WHAT YOU ARE ASKED TO DO — Leave out the pictures, and retype only the lines from the beginning of the material through the line that contains "col = scn.collection", including both.

[Scripts that build scenes]
++++++++

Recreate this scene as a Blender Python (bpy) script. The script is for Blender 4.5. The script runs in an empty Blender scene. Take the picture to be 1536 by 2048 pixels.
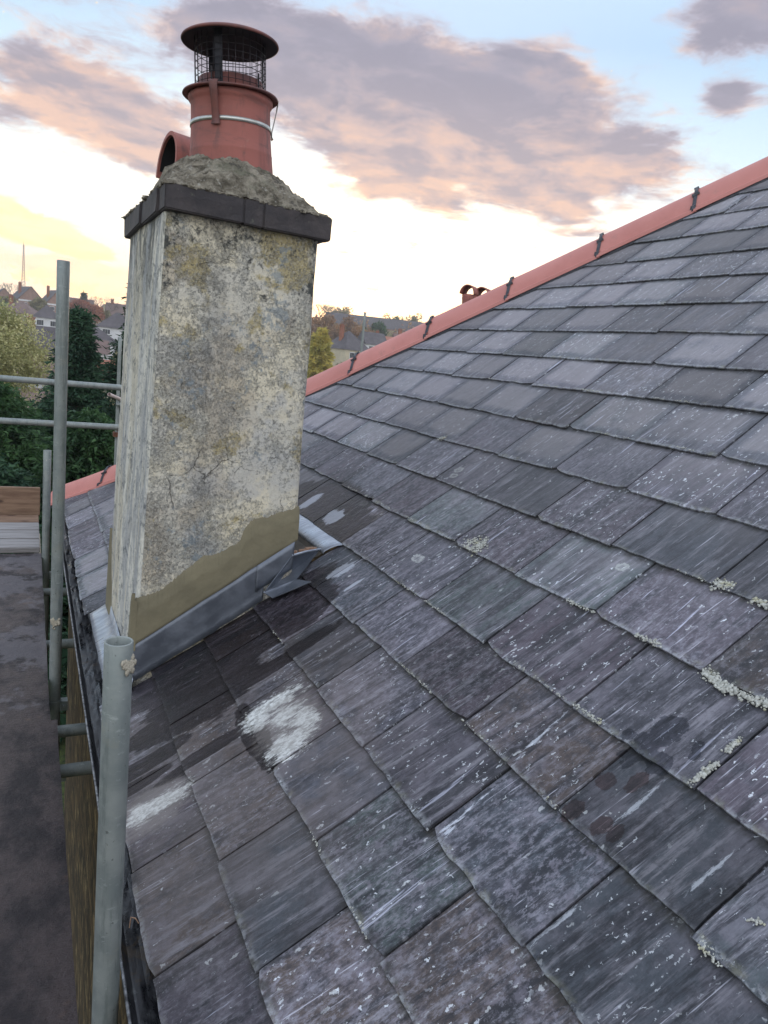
import bpy, bmesh, math, random
import numpy as np
from mathutils import Vector, Matrix, noise
random.seed(7); rng = np.random.default_rng(7)
R = math.radians
scn = bpy.context.scene
col = scn.collection

# ------------------------------------------------------------------ camera
cam_d = bpy.data.cameras.new('camera'); cam = bpy.data.objects.new('camera', cam_d); col.objects.link(cam)
cam_d.sensor_fit = 'HORIZONTAL'; cam_d.sensor_width = 36.0; cam_d.lens = 34.664
cam_d.clip_start = 0.05; cam_d.clip_end = 6000
rows = ((0.90048782, -0.00982583, -0.43477021), (-0.42183127, 0.22333982, -0.87873643), (0.10573582, 0.97469112, 0.19696995))
cam.matrix_world = Matrix(rows).to_4x4()
scn.camera = cam
scn.render.resolution_x = 768; scn.render.resolution_y = 1024
scn.view_settings.view_transform = 'Standard'; scn.view_settings.look = 'None'
scn.view_settings.exposure = 0.16; scn.view_settings.gamma = 1.0

# ------------------------------------------------------------------ node helper
class G:
    """tiny expression layer over a node tree"""
    def __init__(s, nt): s.nt = nt
    def n(s, t, **k):
        nd = s.nt.nodes.new(t)
        for a, b in k.items(): setattr(nd, a, b)
        return nd
    def put(s, sock, v):
        if v is None: return
        if isinstance(v, bpy.types.NodeSocket): s.nt.links.new(v, sock)
        else:
            if hasattr(sock.default_value, '__len__') and not isinstance(v, (int, float)):
                v = tuple(v)
                if len(sock.default_value) == 4 and len(v) == 3: v = v + (1,)
            sock.default_value = v
    def m(s, op, a, b=None, c=None, clamp=False):
        nd = s.n('ShaderNodeMath', operation=op, use_clamp=clamp)
        s.put(nd.inputs[0], a); s.put(nd.inputs[1], b); s.put(nd.inputs[2], c)
        return nd.outputs[0]
    def add(s, a, b): return s.m('ADD', a, b)
    def sub(s, a, b): return s.m('SUBTRACT', a, b)
    def mul(s, a, b, clamp=False): return s.m('MULTIPLY', a, b, clamp=clamp)
    def mx(s, a, b): return s.m('MAXIMUM', a, b)
    def ss(s, v, lo, hi, o0=0.0, o1=1.0):
        nd = s.n('ShaderNodeMapRange', interpolation_type='SMOOTHSTEP')
        s.put(nd.inputs['Value'], v); s.put(nd.inputs['From Min'], lo); s.put(nd.inputs['From Max'], hi)
        s.put(nd.inputs['To Min'], o0); s.put(nd.inputs['To Max'], o1)
        return nd.outputs[0]
    def mix(s, f, a, b, mode='MIX'):
        nd = s.n('ShaderNodeMix', data_type='RGBA', blend_type=mode)
        s.put(nd.inputs[0], f); s.put(nd.inputs[6], a); s.put(nd.inputs[7], b)
        return nd.outputs[2]
    def noise(s, vec, scale, detail=4, rough=.5, dist=0, dim='3D', w=None):
        nd = s.n('ShaderNodeTexNoise', noise_dimensions=dim)
        s.put(nd.inputs['Vector'], vec); s.put(nd.inputs['Scale'], scale); s.put(nd.inputs['Detail'], detail)
        s.put(nd.inputs['Roughness'], rough); s.put(nd.inputs['Distortion'], dist)
        if w is not None: s.put(nd.inputs['W'], w)
        return nd.outputs[0]
    def voro(s, vec, scale, feat='F1', out='Distance', rand=1.0):
        nd = s.n('ShaderNodeTexVoronoi', feature=feat)
        s.put(nd.inputs['Vector'], vec); s.put(nd.inputs['Scale'], scale)
        if 'Randomness' in nd.inputs: s.put(nd.inputs['Randomness'], rand)
        return nd.outputs[out]
    def sep(s, v):
        nd = s.n('ShaderNodeSeparateXYZ'); s.put(nd.inputs[0], v); return nd.outputs
    def comb(s, x, y, z):
        nd = s.n('ShaderNodeCombineXYZ'); s.put(nd.inputs[0], x); s.put(nd.inputs[1], y); s.put(nd.inputs[2], z); return nd.outputs[0]
    def scl(s, v, k):
        nd = s.n('ShaderNodeMapping'); s.put(nd.inputs['Vector'], v); nd.inputs['Scale'].default_value = k; return nd.outputs[0]
    def obj(s): return s.n('ShaderNodeTexCoord').outputs['Object']
    def bump(s, h, strength=.5, dist=.01):
        nd = s.n('ShaderNodeBump'); s.put(nd.inputs['Height'], h); nd.inputs['Strength'].default_value = strength
        nd.inputs['Distance'].default_value = dist; return nd.outputs[0]

MATS = {}
def material(name):
    m = bpy.data.materials.new(name); m.use_nodes = True
    nt = m.node_tree; nt.nodes.clear(); g = G(nt)
    b = g.n('ShaderNodeBsdfPrincipled'); o = g.n('ShaderNodeOutputMaterial'); nt.links.new(b.outputs[0], o.inputs[0])
    MATS[name] = m
    def fin(color=None, rough=None, metal=None, normal=None, spec=None):
        g.put(b.inputs['Base Color'], color); g.put(b.inputs['Roughness'], rough)
        if metal is not None: g.put(b.inputs['Metallic'], metal)
        if normal is not None: g.put(b.inputs['Normal'], normal)
        if spec is not None: g.put(b.inputs['Specular IOR Level'], spec)
    return m, g, fin, b

# ------------------------------------------------------------------ sky
SUN_AZ, SUN_EL = 24.0, 4.0
w = bpy.data.worlds.new('World'); scn.world = w; w.use_nodes = True
nt = w.node_tree; nt.nodes.clear(); g = G(nt)
out = g.n('ShaderNodeOutputWorld')
sky = g.n('ShaderNodeTexSky', sky_type='NISHITA', sun_disc=False)
sky.sun_elevation = R(SUN_EL); sky.sun_rotation = R(SUN_AZ); sky.altitude = 50
bg1 = g.n('ShaderNodeBackground'); nt.links.new(sky.outputs[0], bg1.inputs[0]); bg1.inputs[1].default_value = 0.05
D = g.n('ShaderNodeTexCoord').outputs['Generated']
dx, dy, dz = g.sep(D)
az = g.mul(g.m('ARCTAN2', dx, dy), 57.2958)
el = g.mul(g.m('ARCSINE', dz), 57.2958)
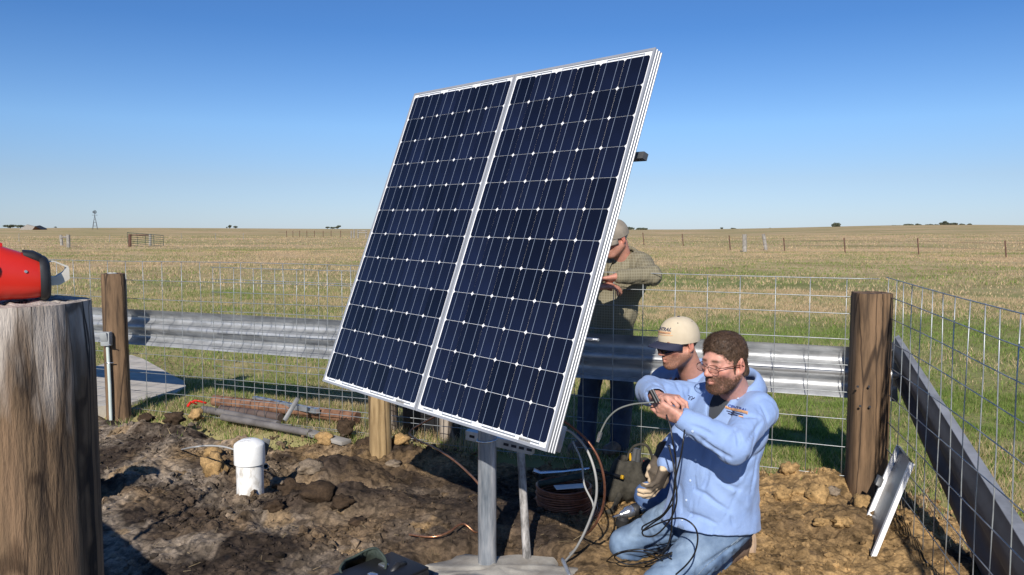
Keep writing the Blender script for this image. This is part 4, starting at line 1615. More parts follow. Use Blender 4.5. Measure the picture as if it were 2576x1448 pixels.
m = MB(); d_ = (b-a).normalized(); m.bbox(a.lerp(b, .5), ((b-a).length, .09, .03), Matrix((d_, Vector((-d_.y, d_.x, 0)), Vector((0, 0, 1)))).transposed(), .004)
tag(m.build('plank', M['far_wood'], smooth=True), 'weathered plank lying beyond the mesh left of the short pale post', 'plank')
a, b = gnd(640, 1003, .14), gnd(800, 1035, .14)
d_ = (b-a).normalized(); s_ = Vector((-d_.y, d_.x, 0))
st = thing('perforated_strut', 'perforated galvanised strut lying on the pipes beyond the mesh', 'strut', a)
m = MB(); m.sweep([(.02, -.02), (.02, .02), (-.02, .02), (-.02, -.02)], a, b); m.build('channel', M['galv'], st)
L_ = (b-a).length; k = .06
while k < L_-.03:
    q = a+d_*k+Vector((0, 0, .0205)); MB().bbox(q, (.03, .014, .002), Matrix((d_, s_, Vector((0, 0, 1)))).transposed(), .0009).build('slot', M['ink'], st)
    k += .10
a = gnd(733, 1030, .2)
m = MB(); m.bbox(a, (.035, .008, .20), Matrix.Rotation(R(28), 3, 'Y') @ Matrix.Rotation(R(-25), 3, 'X'), .003)
tag(m.build('metal_bracket', M['darkgrey'], smooth=True), 'flat metal bracket leaning on the lying strut and pipes', 'bracket')  # galvanised piece in a darker metal, its shade put into the colour
for k, (u, v, du) in enumerate(((496, 1018, 24), (484, 1021, 12))):
    a, b = gnd(u-du, v+3, .07), gnd(u+du, v-3, .09)
    m = MB(); m.tube(curve([a, a.lerp(b, .3)+Vector((0, 0, .03)), a.lerp(b, .6)+Vector((0, -.03, .035)), b], 12), .010, 8, flat=.5)
    tag(m.build('red_strap', M['red'], smooth='all'), ['longer red strap lying across the ends of the pipes', 'shorter red strap end lying left on the soil by the pipes'][k], 'strap', 'red straps by the lying pipes')
# dark board with a faint printed line between the two grey rail posts
q = gnd(1006, 1108, .03); q = FL+fdir*fence_s(1004)+fnor*.42
root = thing('battery_box', 'dark box with a faded white label behind the mesh and the short pale post', 'box', q)
m = MB(); Mx = Matrix((fdir, fnor, Vector((0, 0, 1)))).transposed()
m.bbox(q+Vector((0, 0, .19)), (.36, .16, .42), Mx, .01); m.build('case', M['black'], root, smooth=True)
m = MB(); m.box(q-fnor*.082+Vector((.02, 0, .20)), (.30, .003, .13), Mx); lb = m.build('label', M['darkgrey'], root)
bvh = bvh_of(lb)
for zz, tx in ((.235, '|||| || ||'), (.175, '||||||||')):
    text_on(bvh, tx, .055, q-fnor*.2+Vector((.02, 0, zz-.02)), fdir, (0, 0, 1), fnor, M['grey_cable'], 'label_print', root, .002)

# ---------------------------------------------------------------- copper wires and cables
def cable(pts, r, m_, name, label, cat, n=60, group=None, k=7):
    return tag(MB().tube(curve(pts, n), r, k).build(name, m_, smooth='all'), label, cat, group)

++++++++

RESULT —
Recreate this scene as a Blender Python (bpy) script. The script is for Blender 4.5. The script runs in an empty Blender scene. Take the picture to be 1536 by 2048 pixels.
import bpy, bmesh, math, random
import numpy as np
from mathutils import Vector, Matrix, noise
random.seed(7); rng = np.random.default_rng(7)
R = math.radians
scn = bpy.context.scene
col = scn.collection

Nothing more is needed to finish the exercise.